Today, we at The Auricular are proud to premiere a track from this record, the exuberant impressionistic composition “Dream Tape,” available to listen in this article followed by a short Q&A with FM Skyline mastermind Pete Curry.

“Dream Tape” is an evocative electronic ode to a forgotten medium. Framed by rewinding and fast-forwarding tones, the listener is dropped into the song mid-form as it careens off a sea of effusive electronica. A simple, restrained melody wobbles over the tonal waves, masked by the profusive nature of the song’s sonic swelling. The boundless nature of the song coupled with the irregular beginning and end point to an infinite nature, much like the recording medium that washes in and out of the public consciousness, but never truly fades.

Advanced Memory Suite is available digitally and on vinyl this Friday, February 8th through Business Casual. Until then, enjoy this exclusive stream of “Dream Tape” and read our quick chat with Pete Curry regarding the reminiscent nature of both the song and record.


“Dream Tape” doesn’t seem to begin or end — it’s just there and the listener is dropped into it, mid-pulsation. Do you think this style of music lends itself to this type of snapshot music, as opposed to a unified beginning, middle, and end?

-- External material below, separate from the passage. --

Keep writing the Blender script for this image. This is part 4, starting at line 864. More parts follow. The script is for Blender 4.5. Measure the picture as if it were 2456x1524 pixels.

Yeah, this style of music definitely lends itself to that kind of composition — a lot of what I’m doing here is inspired by a style of music that began mostly sampled, which in turn has surreal ways of affecting your sense of time, and breaking up the traditional linear narrative is just one way that happens.

In relation to the title, do you feel this song exists more abstractly like the title implies, or is it something concrete and tangible?

It’s very much impressionistic, in the same way that Debussy (who I’ve loved forever) would name his compositions “Reflections on the water” or “the sounds and perfumes of the night air.” The impression here is of an old VHS tape being started up.

How does “Dream Tape” work within the theme and concept of the rest of the record?

All of the tracks on the album deal with “memory” in some way, some in a literal way and others in a personal way. This one is more literal, referring to an actual recording medium.